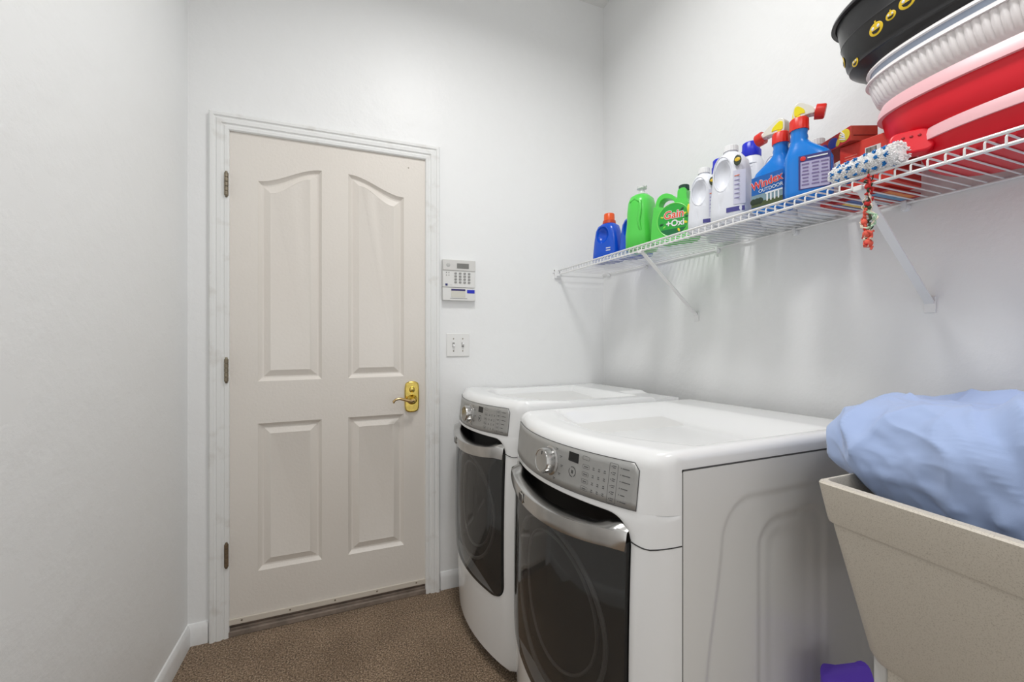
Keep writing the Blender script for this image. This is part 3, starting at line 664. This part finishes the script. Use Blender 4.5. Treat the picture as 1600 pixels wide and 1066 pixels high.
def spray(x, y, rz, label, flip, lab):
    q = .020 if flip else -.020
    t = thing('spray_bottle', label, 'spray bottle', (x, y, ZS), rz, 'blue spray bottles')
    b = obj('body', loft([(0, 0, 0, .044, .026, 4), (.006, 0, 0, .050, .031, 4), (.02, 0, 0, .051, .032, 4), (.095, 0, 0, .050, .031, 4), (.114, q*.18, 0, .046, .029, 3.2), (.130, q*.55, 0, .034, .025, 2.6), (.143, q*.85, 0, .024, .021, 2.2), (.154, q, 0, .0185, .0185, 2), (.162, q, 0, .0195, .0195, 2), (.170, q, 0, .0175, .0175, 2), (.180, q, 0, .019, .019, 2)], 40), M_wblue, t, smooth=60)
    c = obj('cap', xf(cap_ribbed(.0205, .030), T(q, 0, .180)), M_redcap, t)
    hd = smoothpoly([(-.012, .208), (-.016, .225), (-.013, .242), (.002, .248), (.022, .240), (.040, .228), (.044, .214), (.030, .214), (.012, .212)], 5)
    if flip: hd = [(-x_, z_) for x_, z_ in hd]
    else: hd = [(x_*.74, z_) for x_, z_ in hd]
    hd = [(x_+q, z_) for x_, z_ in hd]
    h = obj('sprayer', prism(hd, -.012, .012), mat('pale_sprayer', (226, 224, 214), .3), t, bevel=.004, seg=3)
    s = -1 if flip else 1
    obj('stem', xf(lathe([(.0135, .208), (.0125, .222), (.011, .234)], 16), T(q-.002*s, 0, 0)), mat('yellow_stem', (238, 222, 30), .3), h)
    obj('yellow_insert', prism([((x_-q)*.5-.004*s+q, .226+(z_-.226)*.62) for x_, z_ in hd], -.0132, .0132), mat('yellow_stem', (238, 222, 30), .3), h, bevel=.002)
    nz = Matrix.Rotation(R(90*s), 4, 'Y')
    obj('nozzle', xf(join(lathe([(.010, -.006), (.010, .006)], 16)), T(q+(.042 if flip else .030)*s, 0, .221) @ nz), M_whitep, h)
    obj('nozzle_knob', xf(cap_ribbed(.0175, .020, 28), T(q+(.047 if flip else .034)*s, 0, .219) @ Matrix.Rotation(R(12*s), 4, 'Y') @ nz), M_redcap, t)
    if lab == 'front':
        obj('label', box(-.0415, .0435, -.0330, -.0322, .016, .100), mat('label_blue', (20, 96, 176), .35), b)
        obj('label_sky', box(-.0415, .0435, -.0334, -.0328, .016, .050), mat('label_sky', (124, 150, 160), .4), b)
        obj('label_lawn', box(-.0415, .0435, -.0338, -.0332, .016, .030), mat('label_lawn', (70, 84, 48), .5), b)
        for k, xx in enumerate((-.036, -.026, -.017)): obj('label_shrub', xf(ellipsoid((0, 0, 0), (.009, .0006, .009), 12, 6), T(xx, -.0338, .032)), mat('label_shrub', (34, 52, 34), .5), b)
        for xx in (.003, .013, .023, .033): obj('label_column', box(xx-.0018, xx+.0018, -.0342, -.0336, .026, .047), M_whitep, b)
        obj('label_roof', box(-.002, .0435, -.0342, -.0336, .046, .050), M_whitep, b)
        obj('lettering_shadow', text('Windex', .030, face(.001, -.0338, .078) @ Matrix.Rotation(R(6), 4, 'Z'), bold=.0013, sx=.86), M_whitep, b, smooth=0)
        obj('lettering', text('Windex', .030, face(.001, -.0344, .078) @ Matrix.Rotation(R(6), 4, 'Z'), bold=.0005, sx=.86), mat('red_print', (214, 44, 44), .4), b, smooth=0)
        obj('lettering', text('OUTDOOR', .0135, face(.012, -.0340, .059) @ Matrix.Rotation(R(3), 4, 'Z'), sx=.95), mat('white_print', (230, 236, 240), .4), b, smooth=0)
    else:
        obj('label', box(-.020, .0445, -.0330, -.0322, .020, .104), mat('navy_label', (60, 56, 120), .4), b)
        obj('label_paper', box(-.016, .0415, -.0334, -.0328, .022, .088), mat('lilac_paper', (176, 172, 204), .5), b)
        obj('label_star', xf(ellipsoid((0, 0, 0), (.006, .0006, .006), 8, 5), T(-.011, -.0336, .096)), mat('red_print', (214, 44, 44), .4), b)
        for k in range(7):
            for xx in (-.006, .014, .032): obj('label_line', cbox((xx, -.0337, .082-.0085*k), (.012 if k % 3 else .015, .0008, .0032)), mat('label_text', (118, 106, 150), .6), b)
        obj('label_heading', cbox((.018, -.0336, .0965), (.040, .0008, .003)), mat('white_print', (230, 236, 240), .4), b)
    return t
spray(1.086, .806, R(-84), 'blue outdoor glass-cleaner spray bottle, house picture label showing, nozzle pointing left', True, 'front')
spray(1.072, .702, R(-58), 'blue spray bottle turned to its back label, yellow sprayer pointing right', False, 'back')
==
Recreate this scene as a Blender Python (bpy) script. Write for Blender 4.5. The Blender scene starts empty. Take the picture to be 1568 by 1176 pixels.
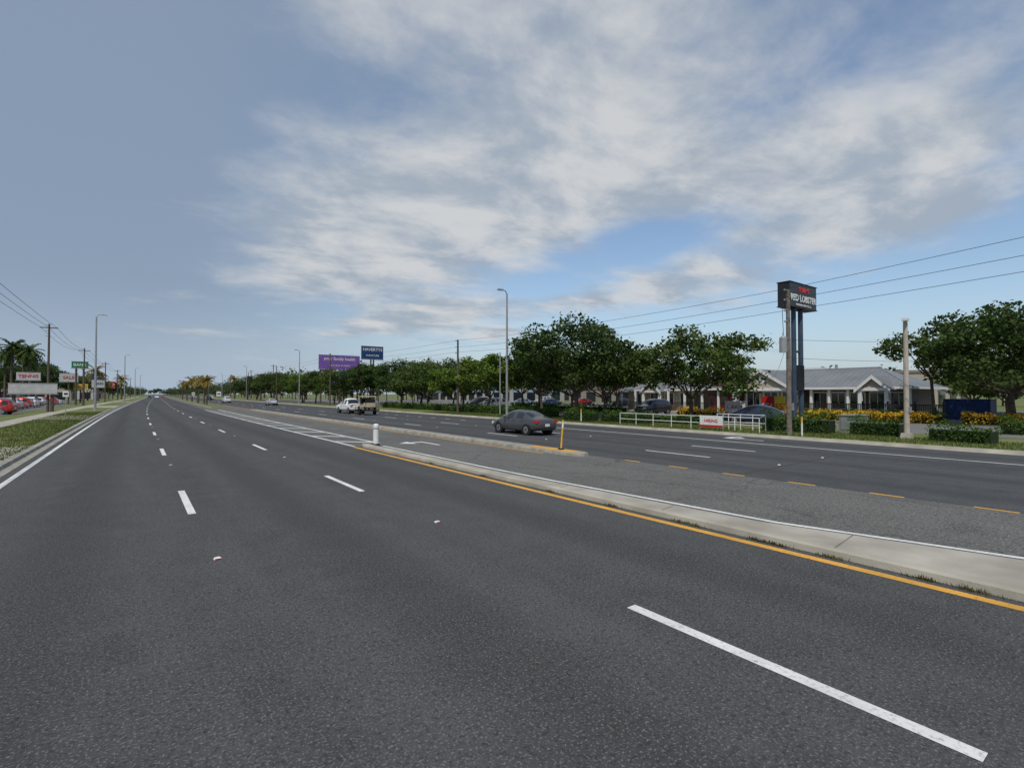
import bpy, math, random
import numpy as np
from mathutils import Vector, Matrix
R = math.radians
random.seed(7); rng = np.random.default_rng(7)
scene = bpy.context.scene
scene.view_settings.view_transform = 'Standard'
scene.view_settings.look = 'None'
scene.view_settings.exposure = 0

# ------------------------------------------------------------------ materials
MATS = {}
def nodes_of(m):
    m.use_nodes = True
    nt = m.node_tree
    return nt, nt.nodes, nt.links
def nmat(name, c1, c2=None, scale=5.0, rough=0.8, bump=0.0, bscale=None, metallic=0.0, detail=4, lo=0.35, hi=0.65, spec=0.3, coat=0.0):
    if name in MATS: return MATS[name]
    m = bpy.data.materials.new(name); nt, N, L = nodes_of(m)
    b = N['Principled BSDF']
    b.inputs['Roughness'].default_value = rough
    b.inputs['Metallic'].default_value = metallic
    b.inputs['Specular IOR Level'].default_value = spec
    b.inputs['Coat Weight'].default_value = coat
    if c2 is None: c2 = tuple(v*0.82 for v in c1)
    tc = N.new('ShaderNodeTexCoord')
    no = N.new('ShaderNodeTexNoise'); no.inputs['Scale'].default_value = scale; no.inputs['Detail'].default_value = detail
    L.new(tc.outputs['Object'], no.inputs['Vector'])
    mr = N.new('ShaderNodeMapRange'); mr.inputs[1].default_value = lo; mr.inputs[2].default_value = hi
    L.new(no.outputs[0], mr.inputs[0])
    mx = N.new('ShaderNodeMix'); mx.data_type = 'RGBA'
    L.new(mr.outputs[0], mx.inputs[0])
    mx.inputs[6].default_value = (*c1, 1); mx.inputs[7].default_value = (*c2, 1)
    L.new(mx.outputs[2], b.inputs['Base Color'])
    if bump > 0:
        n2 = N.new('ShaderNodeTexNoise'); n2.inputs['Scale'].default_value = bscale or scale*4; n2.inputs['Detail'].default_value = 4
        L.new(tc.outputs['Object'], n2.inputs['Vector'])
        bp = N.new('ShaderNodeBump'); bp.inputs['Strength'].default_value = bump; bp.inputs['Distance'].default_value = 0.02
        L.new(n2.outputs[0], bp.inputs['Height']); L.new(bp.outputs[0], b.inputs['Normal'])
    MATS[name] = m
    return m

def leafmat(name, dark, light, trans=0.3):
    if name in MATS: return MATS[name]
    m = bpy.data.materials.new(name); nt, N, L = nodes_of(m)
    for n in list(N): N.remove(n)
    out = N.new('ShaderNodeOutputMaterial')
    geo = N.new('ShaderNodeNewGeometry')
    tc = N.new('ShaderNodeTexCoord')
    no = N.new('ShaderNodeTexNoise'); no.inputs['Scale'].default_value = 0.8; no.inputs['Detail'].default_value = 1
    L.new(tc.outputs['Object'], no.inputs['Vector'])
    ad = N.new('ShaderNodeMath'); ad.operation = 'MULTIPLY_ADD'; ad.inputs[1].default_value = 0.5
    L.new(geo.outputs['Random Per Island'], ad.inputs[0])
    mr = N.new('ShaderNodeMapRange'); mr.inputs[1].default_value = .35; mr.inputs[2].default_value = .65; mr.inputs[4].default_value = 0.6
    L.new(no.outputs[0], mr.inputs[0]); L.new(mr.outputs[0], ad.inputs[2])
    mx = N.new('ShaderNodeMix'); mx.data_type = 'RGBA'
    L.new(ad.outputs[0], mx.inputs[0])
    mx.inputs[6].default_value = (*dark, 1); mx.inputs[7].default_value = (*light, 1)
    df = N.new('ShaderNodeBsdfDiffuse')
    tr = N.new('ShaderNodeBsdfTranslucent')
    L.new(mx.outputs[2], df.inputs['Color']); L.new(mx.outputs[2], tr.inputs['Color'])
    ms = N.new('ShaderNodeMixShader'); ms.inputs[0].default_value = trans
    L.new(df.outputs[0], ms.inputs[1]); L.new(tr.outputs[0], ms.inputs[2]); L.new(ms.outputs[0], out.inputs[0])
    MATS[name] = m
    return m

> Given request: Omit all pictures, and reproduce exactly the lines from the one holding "Recreate this scene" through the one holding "scene.view_settings.exposure = 0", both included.

> Exercise result:
Recreate this scene as a Blender Python (bpy) script. Write for Blender 4.5. The Blender scene starts empty. Take the picture to be 1568 by 1176 pixels.
import bpy, math, random
import numpy as np
from mathutils import Vector, Matrix
R = math.radians
random.seed(7); rng = np.random.default_rng(7)
scene = bpy.context.scene
scene.view_settings.view_transform = 'Standard'
scene.view_settings.look = 'None'
scene.view_settings.exposure = 0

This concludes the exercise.